▶ **EXERCISE GOAL**
Please give the data below again in full, exactly as it stands.

BEGIN MATERIAL PROVIDED

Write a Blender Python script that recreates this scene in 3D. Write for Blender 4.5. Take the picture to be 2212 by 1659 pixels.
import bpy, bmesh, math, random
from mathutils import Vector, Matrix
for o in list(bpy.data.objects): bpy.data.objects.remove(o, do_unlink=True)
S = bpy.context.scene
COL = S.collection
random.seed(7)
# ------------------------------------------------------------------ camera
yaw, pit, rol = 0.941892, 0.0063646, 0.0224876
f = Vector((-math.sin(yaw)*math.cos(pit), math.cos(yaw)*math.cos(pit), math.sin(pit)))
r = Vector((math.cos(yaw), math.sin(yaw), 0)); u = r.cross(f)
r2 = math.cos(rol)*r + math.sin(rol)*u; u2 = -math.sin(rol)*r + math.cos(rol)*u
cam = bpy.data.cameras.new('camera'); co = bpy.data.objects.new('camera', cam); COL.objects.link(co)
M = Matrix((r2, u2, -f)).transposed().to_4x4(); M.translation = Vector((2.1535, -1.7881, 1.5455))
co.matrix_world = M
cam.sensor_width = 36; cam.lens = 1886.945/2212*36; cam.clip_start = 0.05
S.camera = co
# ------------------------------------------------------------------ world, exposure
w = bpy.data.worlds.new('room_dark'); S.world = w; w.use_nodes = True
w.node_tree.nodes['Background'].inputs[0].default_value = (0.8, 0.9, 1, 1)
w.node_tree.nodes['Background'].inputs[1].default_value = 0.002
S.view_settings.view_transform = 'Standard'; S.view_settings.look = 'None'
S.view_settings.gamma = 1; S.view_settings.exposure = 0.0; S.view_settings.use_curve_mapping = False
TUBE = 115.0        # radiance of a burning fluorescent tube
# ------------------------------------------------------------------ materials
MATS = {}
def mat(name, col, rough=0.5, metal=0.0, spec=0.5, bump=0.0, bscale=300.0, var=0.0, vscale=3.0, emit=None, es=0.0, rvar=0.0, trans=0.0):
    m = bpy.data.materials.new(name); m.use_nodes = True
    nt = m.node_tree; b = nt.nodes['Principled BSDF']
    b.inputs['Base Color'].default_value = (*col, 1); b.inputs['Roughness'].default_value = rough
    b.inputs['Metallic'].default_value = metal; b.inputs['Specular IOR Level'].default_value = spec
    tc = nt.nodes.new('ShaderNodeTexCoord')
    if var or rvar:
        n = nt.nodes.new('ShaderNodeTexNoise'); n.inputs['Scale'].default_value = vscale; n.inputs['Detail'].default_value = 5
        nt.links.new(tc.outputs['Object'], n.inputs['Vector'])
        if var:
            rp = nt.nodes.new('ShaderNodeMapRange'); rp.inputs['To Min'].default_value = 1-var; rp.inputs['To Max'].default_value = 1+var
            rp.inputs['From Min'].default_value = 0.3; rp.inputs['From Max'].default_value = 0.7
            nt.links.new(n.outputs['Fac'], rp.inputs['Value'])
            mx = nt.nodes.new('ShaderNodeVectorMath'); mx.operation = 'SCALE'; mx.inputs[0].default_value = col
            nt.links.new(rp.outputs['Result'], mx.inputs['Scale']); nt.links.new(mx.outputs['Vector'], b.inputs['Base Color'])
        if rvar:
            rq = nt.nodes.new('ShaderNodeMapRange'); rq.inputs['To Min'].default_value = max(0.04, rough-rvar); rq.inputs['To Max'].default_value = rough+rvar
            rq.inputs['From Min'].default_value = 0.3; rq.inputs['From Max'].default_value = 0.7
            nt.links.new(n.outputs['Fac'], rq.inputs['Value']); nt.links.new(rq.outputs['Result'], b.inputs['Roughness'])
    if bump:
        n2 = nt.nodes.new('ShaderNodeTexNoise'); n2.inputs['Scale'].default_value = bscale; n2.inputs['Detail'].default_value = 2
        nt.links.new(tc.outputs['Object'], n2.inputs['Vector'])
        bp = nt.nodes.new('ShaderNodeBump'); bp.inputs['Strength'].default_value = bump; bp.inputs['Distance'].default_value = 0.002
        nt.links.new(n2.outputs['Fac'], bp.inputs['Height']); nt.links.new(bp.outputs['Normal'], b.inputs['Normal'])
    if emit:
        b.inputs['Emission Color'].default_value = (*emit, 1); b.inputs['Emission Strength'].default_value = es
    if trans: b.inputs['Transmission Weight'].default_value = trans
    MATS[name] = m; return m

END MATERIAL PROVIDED

▶ **RESULT FOR THIS EXERCISE**
Write a Blender Python script that recreates this scene in 3D. Write for Blender 4.5. Take the picture to be 2212 by 1659 pixels.
import bpy, bmesh, math, random
from mathutils import Vector, Matrix
for o in list(bpy.data.objects): bpy.data.objects.remove(o, do_unlink=True)
S = bpy.context.scene
COL = S.collection
random.seed(7)
# ------------------------------------------------------------------ camera
yaw, pit, rol = 0.941892, 0.0063646, 0.0224876
f = Vector((-math.sin(yaw)*math.cos(pit), math.cos(yaw)*math.cos(pit), math.sin(pit)))
r = Vector((math.cos(yaw), math.sin(yaw), 0)); u = r.cross(f)
r2 = math.cos(rol)*r + math.sin(rol)*u; u2 = -math.sin(rol)*r + math.cos(rol)*u
cam = bpy.data.cameras.new('camera'); co = bpy.data.objects.new('camera', cam); COL.objects.link(co)
M = Matrix((r2, u2, -f)).transposed().to_4x4(); M.translation = Vector((2.1535, -1.7881, 1.5455))
co.matrix_world = M
cam.sensor_width = 36; cam.lens = 1886.945/2212*36; cam.clip_start = 0.05
S.camera = co
# ------------------------------------------------------------------ world, exposure
w = bpy.data.worlds.new('room_dark'); S.world = w; w.use_nodes = True
w.node_tree.nodes['Background'].inputs[0].default_value = (0.8, 0.9, 1, 1)
w.node_tree.nodes['Background'].inputs[1].default_value = 0.002
S.view_settings.view_transform = 'Standard'; S.view_settings.look = 'None'
S.view_settings.gamma = 1; S.view_settings.exposure = 0.0; S.view_settings.use_curve_mapping = False
TUBE = 115.0        # radiance of a burning fluorescent tube
# ------------------------------------------------------------------ materials
MATS = {}
def mat(name, col, rough=0.5, metal=0.0, spec=0.5, bump=0.0, bscale=300.0, var=0.0, vscale=3.0, emit=None, es=0.0, rvar=0.0, trans=0.0):
    m = bpy.data.materials.new(name); m.use_nodes = True
    nt = m.node_tree; b = nt.nodes['Principled BSDF']
    b.inputs['Base Color'].default_value = (*col, 1); b.inputs['Roughness'].default_value = rough
    b.inputs['Metallic'].default_value = metal; b.inputs['Specular IOR Level'].default_value = spec
    tc = nt.nodes.new('ShaderNodeTexCoord')
    if var or rvar:
        n = nt.nodes.new('ShaderNodeTexNoise'); n.inputs['Scale'].default_value = vscale; n.inputs['Detail'].default_value = 5
        nt.links.new(tc.outputs['Object'], n.inputs['Vector'])
        if var:
            rp = nt.nodes.new('ShaderNodeMapRange'); rp.inputs['To Min'].default_value = 1-var; rp.inputs['To Max'].default_value = 1+var
            rp.inputs['From Min'].default_value = 0.3; rp.inputs['From Max'].default_value = 0.7
            nt.links.new(n.outputs['Fac'], rp.inputs['Value'])
            mx = nt.nodes.new('ShaderNodeVectorMath'); mx.operation = 'SCALE'; mx.inputs[0].default_value = col
            nt.links.new(rp.outputs['Result'], mx.inputs['Scale']); nt.links.new(mx.outputs['Vector'], b.inputs['Base Color'])
        if rvar:
            rq = nt.nodes.new('ShaderNodeMapRange'); rq.inputs['To Min'].default_value = max(0.04, rough-rvar); rq.inputs['To Max'].default_value = rough+rvar
            rq.inputs['From Min'].default_value = 0.3; rq.inputs['From Max'].default_value = 0.7
            nt.links.new(n.outputs['Fac'], rq.inputs['Value']); nt.links.new(rq.outputs['Result'], b.inputs['Roughness'])
    if bump:
        n2 = nt.nodes.new('ShaderNodeTexNoise'); n2.inputs['Scale'].default_value = bscale; n2.inputs['Detail'].default_value = 2
        nt.links.new(tc.outputs['Object'], n2.inputs['Vector'])
        bp = nt.nodes.new('ShaderNodeBump'); bp.inputs['Strength'].default_value = bump; bp.inputs['Distance'].default_value = 0.002
        nt.links.new(n2.outputs['Fac'], bp.inputs['Height']); nt.links.new(bp.outputs['Normal'], b.inputs['Normal'])
    if emit:
        b.inputs['Emission Color'].default_value = (*emit, 1); b.inputs['Emission Strength'].default_value = es
    if trans: b.inputs['Transmission Weight'].default_value = trans
    MATS[name] = m; return m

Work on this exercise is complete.